> What you are asked to do: Your task is to extract every line from the material below exactly.
··· Records shown
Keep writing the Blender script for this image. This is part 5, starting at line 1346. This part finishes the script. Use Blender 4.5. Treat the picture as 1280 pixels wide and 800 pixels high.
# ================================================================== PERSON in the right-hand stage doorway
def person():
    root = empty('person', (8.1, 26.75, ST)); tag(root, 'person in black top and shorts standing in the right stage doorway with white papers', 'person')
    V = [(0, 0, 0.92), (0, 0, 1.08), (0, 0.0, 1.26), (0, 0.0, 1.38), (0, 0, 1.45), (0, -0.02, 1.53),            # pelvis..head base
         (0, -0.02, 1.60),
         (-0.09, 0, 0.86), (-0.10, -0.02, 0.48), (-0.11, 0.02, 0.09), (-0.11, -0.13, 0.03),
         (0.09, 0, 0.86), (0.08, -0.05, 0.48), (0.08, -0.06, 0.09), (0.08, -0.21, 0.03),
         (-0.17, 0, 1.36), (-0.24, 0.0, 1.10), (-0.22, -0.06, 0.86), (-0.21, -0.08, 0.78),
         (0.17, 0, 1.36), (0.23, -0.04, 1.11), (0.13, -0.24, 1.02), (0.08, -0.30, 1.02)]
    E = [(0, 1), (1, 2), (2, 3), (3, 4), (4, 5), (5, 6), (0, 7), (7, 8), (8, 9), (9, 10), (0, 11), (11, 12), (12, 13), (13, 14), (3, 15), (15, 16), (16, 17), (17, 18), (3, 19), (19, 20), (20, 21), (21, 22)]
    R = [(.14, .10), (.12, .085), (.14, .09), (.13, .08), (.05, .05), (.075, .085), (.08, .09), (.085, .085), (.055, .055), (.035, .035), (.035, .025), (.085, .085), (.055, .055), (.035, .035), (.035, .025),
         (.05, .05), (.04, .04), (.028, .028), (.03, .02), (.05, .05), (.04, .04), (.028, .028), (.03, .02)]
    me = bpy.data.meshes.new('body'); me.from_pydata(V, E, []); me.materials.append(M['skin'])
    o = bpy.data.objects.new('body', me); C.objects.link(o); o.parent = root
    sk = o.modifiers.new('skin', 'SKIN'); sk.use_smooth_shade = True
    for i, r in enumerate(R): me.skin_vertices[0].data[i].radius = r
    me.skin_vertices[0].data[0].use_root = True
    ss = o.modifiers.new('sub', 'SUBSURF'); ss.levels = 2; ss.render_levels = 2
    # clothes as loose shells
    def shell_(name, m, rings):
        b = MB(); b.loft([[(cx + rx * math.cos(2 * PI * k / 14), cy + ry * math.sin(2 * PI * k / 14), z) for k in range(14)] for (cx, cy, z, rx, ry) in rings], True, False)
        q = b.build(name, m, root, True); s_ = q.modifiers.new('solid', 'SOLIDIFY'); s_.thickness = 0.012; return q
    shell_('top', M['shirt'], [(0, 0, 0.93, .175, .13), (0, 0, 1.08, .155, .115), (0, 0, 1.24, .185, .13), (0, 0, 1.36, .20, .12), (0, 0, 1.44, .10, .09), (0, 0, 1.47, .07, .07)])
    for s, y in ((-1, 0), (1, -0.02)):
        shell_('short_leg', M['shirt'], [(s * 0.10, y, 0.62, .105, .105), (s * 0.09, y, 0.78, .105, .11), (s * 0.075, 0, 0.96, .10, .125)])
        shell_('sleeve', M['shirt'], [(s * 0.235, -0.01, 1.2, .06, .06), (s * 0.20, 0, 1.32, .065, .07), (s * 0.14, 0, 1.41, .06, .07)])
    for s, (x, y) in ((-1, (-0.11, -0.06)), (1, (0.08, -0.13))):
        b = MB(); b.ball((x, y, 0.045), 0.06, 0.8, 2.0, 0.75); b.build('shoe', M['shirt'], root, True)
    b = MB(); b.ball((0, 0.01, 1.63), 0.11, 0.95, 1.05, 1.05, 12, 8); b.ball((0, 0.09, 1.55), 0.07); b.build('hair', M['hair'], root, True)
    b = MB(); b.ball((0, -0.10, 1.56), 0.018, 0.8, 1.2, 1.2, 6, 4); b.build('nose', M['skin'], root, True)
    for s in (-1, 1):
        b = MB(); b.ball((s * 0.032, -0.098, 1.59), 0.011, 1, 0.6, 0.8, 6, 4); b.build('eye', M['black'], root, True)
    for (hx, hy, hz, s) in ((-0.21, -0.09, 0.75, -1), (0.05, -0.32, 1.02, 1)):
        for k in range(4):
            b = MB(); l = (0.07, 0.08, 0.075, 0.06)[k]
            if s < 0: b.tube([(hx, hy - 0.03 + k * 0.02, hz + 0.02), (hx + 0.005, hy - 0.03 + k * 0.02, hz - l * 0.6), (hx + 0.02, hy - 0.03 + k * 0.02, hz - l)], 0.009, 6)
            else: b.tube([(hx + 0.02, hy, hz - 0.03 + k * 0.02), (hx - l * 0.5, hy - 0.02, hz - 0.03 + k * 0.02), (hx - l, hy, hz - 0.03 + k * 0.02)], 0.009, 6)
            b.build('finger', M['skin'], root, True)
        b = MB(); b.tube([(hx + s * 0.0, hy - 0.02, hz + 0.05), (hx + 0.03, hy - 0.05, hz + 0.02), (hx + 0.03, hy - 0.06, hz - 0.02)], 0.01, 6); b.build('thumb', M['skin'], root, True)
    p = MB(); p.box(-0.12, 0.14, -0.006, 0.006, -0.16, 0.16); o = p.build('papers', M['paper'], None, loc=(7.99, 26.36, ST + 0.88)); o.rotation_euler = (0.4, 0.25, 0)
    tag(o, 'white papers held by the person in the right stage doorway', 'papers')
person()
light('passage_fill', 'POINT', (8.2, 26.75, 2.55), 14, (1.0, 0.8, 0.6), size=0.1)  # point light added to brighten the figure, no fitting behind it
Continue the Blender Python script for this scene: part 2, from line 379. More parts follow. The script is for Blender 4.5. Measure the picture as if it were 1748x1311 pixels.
······
> Task answer:
Keep writing the Blender script for this image. This is part 5, starting at line 1346. This part finishes the script. Use Blender 4.5. Treat the picture as 1280 pixels wide and 800 pixels high.
# ================================================================== PERSON in the right-hand stage doorway
def person():
    root = empty('person', (8.1, 26.75, ST)); tag(root, 'person in black top and shorts standing in the right stage doorway with white papers', 'person')
    V = [(0, 0, 0.92), (0, 0, 1.08), (0, 0.0, 1.26), (0, 0.0, 1.38), (0, 0, 1.45), (0, -0.02, 1.53),            # pelvis..head base
         (0, -0.02, 1.60),
         (-0.09, 0, 0.86), (-0.10, -0.02, 0.48), (-0.11, 0.02, 0.09), (-0.11, -0.13, 0.03),
         (0.09, 0, 0.86), (0.08, -0.05, 0.48), (0.08, -0.06, 0.09), (0.08, -0.21, 0.03),
         (-0.17, 0, 1.36), (-0.24, 0.0, 1.10), (-0.22, -0.06, 0.86), (-0.21, -0.08, 0.78),
         (0.17, 0, 1.36), (0.23, -0.04, 1.11), (0.13, -0.24, 1.02), (0.08, -0.30, 1.02)]
    E = [(0, 1), (1, 2), (2, 3), (3, 4), (4, 5), (5, 6), (0, 7), (7, 8), (8, 9), (9, 10), (0, 11), (11, 12), (12, 13), (13, 14), (3, 15), (15, 16), (16, 17), (17, 18), (3, 19), (19, 20), (20, 21), (21, 22)]
    R = [(.14, .10), (.12, .085), (.14, .09), (.13, .08), (.05, .05), (.075, .085), (.08, .09), (.085, .085), (.055, .055), (.035, .035), (.035, .025), (.085, .085), (.055, .055), (.035, .035), (.035, .025),
         (.05, .05), (.04, .04), (.028, .028), (.03, .02), (.05, .05), (.04, .04), (.028, .028), (.03, .02)]
    me = bpy.data.meshes.new('body'); me.from_pydata(V, E, []); me.materials.append(M['skin'])
    o = bpy.data.objects.new('body', me); C.objects.link(o); o.parent = root
    sk = o.modifiers.new('skin', 'SKIN'); sk.use_smooth_shade = True
    for i, r in enumerate(R): me.skin_vertices[0].data[i].radius = r
    me.skin_vertices[0].data[0].use_root = True
    ss = o.modifiers.new('sub', 'SUBSURF'); ss.levels = 2; ss.render_levels = 2
    # clothes as loose shells
    def shell_(name, m, rings):
        b = MB(); b.loft([[(cx + rx * math.cos(2 * PI * k / 14), cy + ry * math.sin(2 * PI * k / 14), z) for k in range(14)] for (cx, cy, z, rx, ry) in rings], True, False)
        q = b.build(name, m, root, True); s_ = q.modifiers.new('solid', 'SOLIDIFY'); s_.thickness = 0.012; return q
    shell_('top', M['shirt'], [(0, 0, 0.93, .175, .13), (0, 0, 1.08, .155, .115), (0, 0, 1.24, .185, .13), (0, 0, 1.36, .20, .12), (0, 0, 1.44, .10, .09), (0, 0, 1.47, .07, .07)])
    for s, y in ((-1, 0), (1, -0.02)):
        shell_('short_leg', M['shirt'], [(s * 0.10, y, 0.62, .105, .105), (s * 0.09, y, 0.78, .105, .11), (s * 0.075, 0, 0.96, .10, .125)])
        shell_('sleeve', M['shirt'], [(s * 0.235, -0.01, 1.2, .06, .06), (s * 0.20, 0, 1.32, .065, .07), (s * 0.14, 0, 1.41, .06, .07)])
    for s, (x, y) in ((-1, (-0.11, -0.06)), (1, (0.08, -0.13))):
        b = MB(); b.ball((x, y, 0.045), 0.06, 0.8, 2.0, 0.75); b.build('shoe', M['shirt'], root, True)
    b = MB(); b.ball((0, 0.01, 1.63), 0.11, 0.95, 1.05, 1.05, 12, 8); b.ball((0, 0.09, 1.55), 0.07); b.build('hair', M['hair'], root, True)
    b = MB(); b.ball((0, -0.10, 1.56), 0.018, 0.8, 1.2, 1.2, 6, 4); b.build('nose', M['skin'], root, True)
    for s in (-1, 1):
        b = MB(); b.ball((s * 0.032, -0.098, 1.59), 0.011, 1, 0.6, 0.8, 6, 4); b.build('eye', M['black'], root, True)
    for (hx, hy, hz, s) in ((-0.21, -0.09, 0.75, -1), (0.05, -0.32, 1.02, 1)):
        for k in range(4):
            b = MB(); l = (0.07, 0.08, 0.075, 0.06)[k]
            if s < 0: b.tube([(hx, hy - 0.03 + k * 0.02, hz + 0.02), (hx + 0.005, hy - 0.03 + k * 0.02, hz - l * 0.6), (hx + 0.02, hy - 0.03 + k * 0.02, hz - l)], 0.009, 6)
            else: b.tube([(hx + 0.02, hy, hz - 0.03 + k * 0.02), (hx - l * 0.5, hy - 0.02, hz - 0.03 + k * 0.02), (hx - l, hy, hz - 0.03 + k * 0.02)], 0.009, 6)
            b.build('finger', M['skin'], root, True)
        b = MB(); b.tube([(hx + s * 0.0, hy - 0.02, hz + 0.05), (hx + 0.03, hy - 0.05, hz + 0.02), (hx + 0.03, hy - 0.06, hz - 0.02)], 0.01, 6); b.build('thumb', M['skin'], root, True)
    p = MB(); p.box(-0.12, 0.14, -0.006, 0.006, -0.16, 0.16); o = p.build('papers', M['paper'], None, loc=(7.99, 26.36, ST + 0.88)); o.rotation_euler = (0.4, 0.25, 0)
    tag(o, 'white papers held by the person in the right stage doorway', 'papers')
person()
light('passage_fill', 'POINT', (8.2, 26.75, 2.55), 14, (1.0, 0.8, 0.6), size=0.1)  # point light added to brighten the figure, no fitting behind it
Continue the Blender Python script for this scene: part 2, from line 379. More parts follow. The script is for Blender 4.5. Measure the picture as if it were 1748x1311 pixels.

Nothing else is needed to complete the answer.